Language is a strange thing. We say
that we are ‘studying’ a language as if it’s a solid entity that can be
observed and inspected, like a statue in a museum; but really, they are living
entities, constantly morphing and shifting. They have to be – our modern,
technological society would struggle to function if we were all speaking like a
character from Chaucer. Now, I know this as well as anybody, and it’s what
makes being a linguist exciting, but there is still quite a large part of my
brain that is a definite language snob. (You there across the pond, stop
pretending you speak English, be honest with yourselves and call it American.)
So here’s
my problem: Hindlish. I’m spending these three weeks working as an English
teacher, and that is precisely what I intend to teach. English. From England.
But the language that’s developing here is a strange beast, with its own
individual quirks. Take my class yesterday, for example. The topic was ‘polite
requests’, so I set the kids to create short dialogues at the market, buying
various things, which they then presented to the class (with varying degrees of
success). One of the boys informed me that he ‘would like to recharge [his]

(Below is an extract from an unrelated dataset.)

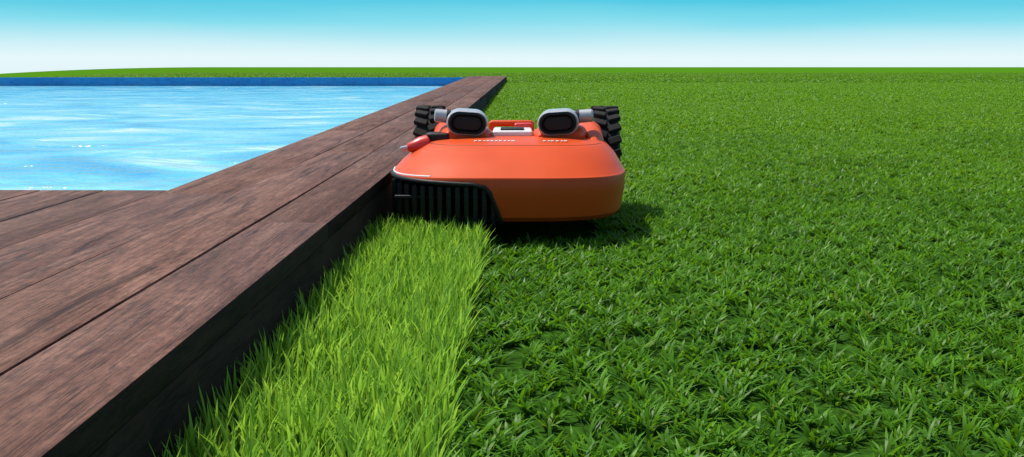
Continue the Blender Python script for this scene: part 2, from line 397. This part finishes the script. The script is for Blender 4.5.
F = [tuple(range(q)), tuple(reversed(range(q, 2*q)))]+[(i, i+q, (i+1) % q+q, (i+1) % q) for i in range(q)]
bm = bmesh.new(); bv = [bm.verts.new(v) for v in V]
for f in F: bm.faces.new([bv[i] for i in f])
for f in bm.faces: f.material_index = 1
cut = bm_obj('cutter', bm, [M_or, M_blk])
md = shell.modifiers.new('b', 'BOOLEAN'); md.object = cut; md.operation = 'DIFFERENCE'; md.solver = 'EXACT'
dg = bpy.context.evaluated_depsgraph_get(); me2 = bpy.data.meshes.new_from_object(shell.evaluated_get(dg))
shell.modifiers.clear(); shell.data = me2; bpy.data.objects.remove(cut, do_unlink=True)
sm(shell, 28)
def tube(name, pts, rad, mat, parent, cyc=False):
    cu = bpy.data.curves.new(name, 'CURVE'); cu.dimensions = '3D'; cu.bevel_depth = rad; cu.bevel_resolution = 3
    s = cu.splines.new('POLY'); s.points.add(len(pts)-1); s.use_cyclic_u = cyc
    for i_, q_ in enumerate(pts): s.points[i_].co = (*q_, 1)
    o = bpy.data.objects.new(name, cu); COL.objects.link(o); o.parent = parent; cu.materials.append(mat); return o
def front_y(x, yf=1.849, yb=2.47, xl=XL, xr=XR, nf=NF):
    cx, a = (xl+xr)/2, (xr-xl)/2; cy, b_ = (yf+yb)/2, (yb-yf)/2
    u = min(1, abs((x-cx)/a)); return cy - b_*(1-u**nf)**(1/nf)
trim = []
for x in np.linspace(-.2575, -.085, 30): trim.append((x, front_y(x)+.001, .130-.0065*(x+.2555)/.17))
trim += [(-.062, front_y(-.062)+.001, .1185), (-.052, front_y(-.052)+.002, .108), (-.036, front_y(-.036)+.008, .064), (-.031, 1.868, .050)]
tube('cutout_trim', trim, .0044, M_blk, mow)
tube('lip_highlight', [(x, front_y(x, 1.855, 2.466, -.2565, .2198, NF)-.0002, .1378-.0035*((x+.018)/.237)**2) for x in np.linspace(-.2555, -.165, 24)], .0018, M_wht, mow)  # gloss highlight on the orange lip, modelled as a thin white strip
rbox('blade_guard_core', (.20, .25, .06), (-.132, 2.075, .088), M_blk, mow, .01)
for i, x in enumerate(np.linspace(-.248, -.046, 13)):
    yf = front_y(x)+.006
    fin = [(0, .118), (0.0, .062), (.010, .046), (.07, .043), (.07, .118)]
    V = [(sx_*.0045, a_, z_) for sx_ in (-1, 1) for a_, z_ in fin]; q = 5
    F = [tuple(range(q)), tuple(reversed(range(q, 2*q)))]+[(k, k+q, (k+1) % q+q, (k+1) % q) for k in range(q)]
    bm = bmesh.new(); bv = [bm.verts.new(v) for v in V]
    for f in F: bm.faces.new([bv[k] for k in f])
    bmesh.ops.bevel(bm, geom=bm.edges[:], offset=.0012, segments=2, affect='EDGES')
    o = bm_obj('guard_tooth_%d' % i, bm, [M_blk], mow); o.location = (x, yf, 0)
rbox('guard_bar', (.19, .008, .007), (-.142, 1.905, .094), M_blk, mow, .002)
rbox('chassis', (.34, .40, .06), (-.02, 2.22, .075), M_blk, mow, .01)
lathe('cutting_disc', [(-.004, .02), (-.003, .085), (.0, .09), (.003, .085), (.004, .02)], (-.1, 2.0, .045), M_sil, mow, 'Z')
def wheel(nm, x, y, r, wd):
    we = bpy.data.objects.new(nm, None); COL.objects.link(we); we.parent = mow; we.location = (x, y, r)
    rr = r-.010
    lathe('tyre', [(-wd*.5, rr*.62), (-wd*.5, rr*.9), (-wd*.4, rr), (wd*.4, rr), (wd*.5, rr*.9), (wd*.5, rr*.62)], (0, 0, 0), M_rub, we, 'X', 56)
    lathe('hub', [(-wd*.53, rr*.15), (-wd*.54, rr*.55), (-wd*.48, rr*.64), (wd*.48, rr*.64), (wd*.54, rr*.55), (wd*.53, rr*.15)], (0, 0, 0), M_sil, we, 'X', 40)
    bm = bmesh.new(); k = 24
    for i in range(k):
        for sgn in (-1, 1):
            a = 2*math.pi*(i+(.25 if sgn > 0 else -.25))/k
            g = bmesh.ops.create_cube(bm, size=1)['verts']
            bmesh.ops.scale(bm, vec=(wd*.52, rr*.14, .012), verts=g)
            bmesh.ops.rotate(bm, cent=(0, 0, 0), matrix=Matrix.Rotation(sgn*.35, 3, 'Z'), verts=g)
            bmesh.ops.translate(bm, vec=(sgn*wd*.27, 0, rr+.003), verts=g)
            bmesh.ops.rotate(bm, cent=(0, 0, 0), matrix=Matrix.Rotation(a, 3, 'X'), verts=g)
    bmesh.ops.bevel(bm, geom=bm.edges[:], offset=.0018, segments=1, affect='EDGES')
    bm_obj('tread', bm, [M_rub], we)
wheel('rear_wheel_a', -.205, 2.37, .126, .060)
wheel('rear_wheel_b', .201, 2.34, .126, .056)
lathe('axle', [(-.19, .012), (.19, .012)], (0, 2.355, .125), M_blk, mow, 'X')
def stad(w_, h_, nn=28):
    r = h_/2; c = w_/2-r; pts = []
    for i in range(nn):
        t = -math.pi/2+math.pi*i/(nn-1); pts.append((c+math.cos(t)*r, math.sin(t)*r))
    for i in range(nn):
        t = math.pi/2+math.pi*i/(nn-1); pts.append((-c+math.cos(t)*r, math.sin(t)*r))
    return pts
def loft(name, secs, mat, parent, caps=True, smooth=35):
    bm = bmesh.new(); R = []
    for (w_, h_, y, dz) in secs: R.append([bm.verts.new((a, y, b_+dz)) for a, b_ in stad(w_, h_)])
    k = len(R[0])
    for j in range(len(R)-1):
        for i in range(k): bm.faces.new((R[j][i], R[j][(i+1) % k], R[j+1][(i+1) % k], R[j+1][i]))
    if caps: bm.faces.new(R[0]); bm.faces.new(R[-1])
    bmesh.ops.remove_doubles(bm, verts=bm.verts, dist=1e-5)
    return bm_obj(name, bm, [mat], parent, smooth)
def pod(nm, x, yaw, side):
    e = bpy.data.objects.new(nm, None); COL.objects.link(e); e.parent = mow; e.location = (x, 2.08, .225); e.rotation_euler = (0, side*math.radians(-4), yaw)
    loft('hood', [(.070, .034, .006, 0), (.076, .040, -.004, 0), (.082, .047, -.006, 0), (.086, .052, 0, 0), (.087, .055, .02, 0), (.085, .055, .05, .001), (.072, .046, .085, -.004), (.04, .02, .11, -.016)], M_sil, e)
    loft('bezel', [(.056, .026, .006, 0), (.060, .030, -.004, 0), (.066, .036, -.0078, 0), (.075, .044, -.0076, 0), (.078, .046, -.002, 0), (.078, .046, .003, 0)], M_gls, e, smooth=50)
    loft('lens', [(.052, .020, -.001, 0), (.058, .026, -.0006, 0)], M_blk, e)
    loft('fairing', [(.088, .018, .004, -.030), (.108, .034, .022, -.030), (.118, .042, .06, -.030), (.10, .036, .12, -.034), (.05, .02, .16, -.036)], M_or, e)
    lathe('arm', [(-.018, .010), (-.016, .0140), (.018, .0140), (.022, .010)], (side*.052, .05, .009), M_sil, e, 'X', 28)
    lathe('arm_cap', [(-.004, .0152), (.004, .0152)], (side*.040, .05, .009), M_blk, e, 'X', 28)
pod('sensor_pod_a', -.105, math.radians(3), -1)
pod('sensor_pod_b', .083, math.radians(-4), 1)
rbox('control_panel', (.085, .13, .014), (-.012, 2.17, .201), M_wht, mow, .005)
rbox('control_screen', (.05, .06, .004), (-.012, 2.15, .2095), M_blk, mow, .001)
rbox('carry_handle', (.10, .022, .014), (-.015, 2.30, .213), M_or, mow, .006)
rbox('handle_post_l', (.014, .02, .03), (-.06, 2.30, .202), M_or, mow, .004)
rbox('handle_post_r', (.014, .02, .03), (.03, 2.30, .202), M_or, mow, .004)
rbox('stop_button', (.04, .03, .012), (.012, 2.24, .211), M_red, mow, .004)
for nm, x in (('fender_a', -.172), ('fender_b', .172)):
    loft(nm, [(.02, .03, 2.08, .172), (.045, .045, 2.13, .185), (.052, .055, 2.22, .195), (.052, .055, 2.36, .192), (.04, .04, 2.44, .17)], M_or, mow).location = (x*.93, 0, 0)
e = lathe('side_cone', [(-.044, .0045), (-.040, .009), (-.016, .018), (0, .020), (.004, .016)], (-.188, 2.07, .182), M_red, mow, 'X', 32)
e.rotation_euler = (0, math.radians(-8), math.radians(20))
e = lathe('cone_tip', [(-.012, .002), (-.010, .0045), (.004, .005)], (-.231, 2.054, .176), M_sil, mow, 'X', 20)
e.rotation_euler = (0, math.radians(-8), math.radians(20))
rbox('cone_bracket', (.05, .05, .03), (-.168, 2.10, .19), M_blk, mow, .006)
tube('shell_seam', [(x, front_y(x, 1.960, 2.43, -.191, .181, 3.4)+.0006, .1877-.002*((x+.006)/.185)**2) for x in np.linspace(-.18, .170, 50)], .0009, M_blk, mow)
xx = -.085; i = 0
while xx < .10:
    wl = random.choice((.004, .006, .005, .007))
    if not (-.005 < xx < .05):
        rbox('label_mark_%d' % i, (wl, .009, .0010), (xx, 2.006, .1941), M_wht, mow, .0003, (math.radians(4), 0, 0), 1)
    xx += wl+.003; i += 1
scene.view_settings.view_transform = 'Standard'; scene.view_settings.look = 'None'; scene.view_settings.exposure = 0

phone’ – a strange request at the market, you might think. I know full well
that what he means is that he wants to top-up his credit, but was what he said
wrong? In England, yes, it would be wrong – the shopkeeper would give you a
seriously weird look, thinking you wanted to borrow a plug socket. But here it’s
in current usage. So, as an English teacher, employed to work with kids who
want international careers as engineers, doctors, lawyers etc., is my
responsibility to teach them my native tongue or the developing hybrid that is already
a major force in their own country? I think as I’m only here for a very short
time, there’s little point in trying to reshape something that’s already
ingrained, but I’d genuinely be interested to hear from anybody who’s faced a
similar problem doing ESL for longer term.